Fernando Torres left Liverpool for Chelsea under a £50million price tag. His form dried up dramatically and, without the goals he provided at the Anfield club, Liverpool are not top-five - let alone top four.

Even Cesc Fabregas, who left Arsenal for Barcelona in August 2011, is already unhappy with his role in the squad.

All of the above left behind the opportunity to go down in their respective clubs' hall of fame.
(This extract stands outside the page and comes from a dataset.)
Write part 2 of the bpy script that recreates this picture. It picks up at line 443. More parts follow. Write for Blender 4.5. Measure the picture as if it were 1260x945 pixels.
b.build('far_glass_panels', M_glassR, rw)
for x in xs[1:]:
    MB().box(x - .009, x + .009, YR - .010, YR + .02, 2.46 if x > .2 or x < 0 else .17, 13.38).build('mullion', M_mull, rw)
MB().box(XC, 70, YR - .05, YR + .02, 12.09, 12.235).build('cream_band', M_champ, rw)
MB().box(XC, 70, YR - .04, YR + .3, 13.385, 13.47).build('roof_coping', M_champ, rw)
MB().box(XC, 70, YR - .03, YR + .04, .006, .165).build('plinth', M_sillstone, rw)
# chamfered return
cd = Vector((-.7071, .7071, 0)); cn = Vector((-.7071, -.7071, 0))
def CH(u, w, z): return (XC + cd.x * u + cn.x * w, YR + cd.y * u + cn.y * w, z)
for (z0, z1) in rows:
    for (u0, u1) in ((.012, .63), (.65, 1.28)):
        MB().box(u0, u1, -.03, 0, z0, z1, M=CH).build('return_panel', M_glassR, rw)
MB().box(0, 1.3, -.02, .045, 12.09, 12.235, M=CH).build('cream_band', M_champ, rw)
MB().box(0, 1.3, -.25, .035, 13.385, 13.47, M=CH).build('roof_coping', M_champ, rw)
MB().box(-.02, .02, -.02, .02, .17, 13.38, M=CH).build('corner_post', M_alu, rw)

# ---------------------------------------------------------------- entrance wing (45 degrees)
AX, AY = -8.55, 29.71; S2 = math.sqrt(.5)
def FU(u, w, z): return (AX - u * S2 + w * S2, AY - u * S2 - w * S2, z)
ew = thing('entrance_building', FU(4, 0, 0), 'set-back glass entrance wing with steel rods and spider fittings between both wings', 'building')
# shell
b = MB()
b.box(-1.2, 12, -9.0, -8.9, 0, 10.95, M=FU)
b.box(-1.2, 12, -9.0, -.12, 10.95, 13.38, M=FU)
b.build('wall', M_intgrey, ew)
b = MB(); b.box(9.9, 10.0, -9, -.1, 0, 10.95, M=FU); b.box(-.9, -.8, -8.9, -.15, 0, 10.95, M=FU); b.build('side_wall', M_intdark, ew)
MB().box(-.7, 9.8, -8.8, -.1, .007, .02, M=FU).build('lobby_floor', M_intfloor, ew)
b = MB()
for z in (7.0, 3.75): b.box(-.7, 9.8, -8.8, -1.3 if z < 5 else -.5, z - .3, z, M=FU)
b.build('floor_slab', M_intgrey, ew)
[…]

They gave up full stadia of fans singing their name and the chance to be remembered as an idol by forever loyal followers.

If there is anything the 2012-13 Premier League season has shown us, it's that the other side of the coin pays far greater dividends.

Manchester United legend Alex Ferguson retired at the top of the pile, Jamie Carragher had TWO farewell parties at a packed-out Anfield and even Newcastle goalkeeper Steve Harper was given a hero's send off, despite making only 157 appearances in 20 years at St James' Park.

Fabregas need only look to Frank Lampard, who has been told time after time that his Chelsea days are numbered only to knuckle down, break Bobby Tambling's all-time Blues scoring record and earn the contract talks he had been denied all season.

Eyeing the big prize can out work - Robin van Persie's title-winning move to Manchester United is testament to that. And nobody can deny the glamour of David Beckham's globe-trotting.

But even new Chelsea boss Jose Mourinho has exchanged a journeyman lifestyle of trophies and galacticos to go "somewhere he is loved", so perhaps those like Leandro should start taking that into account.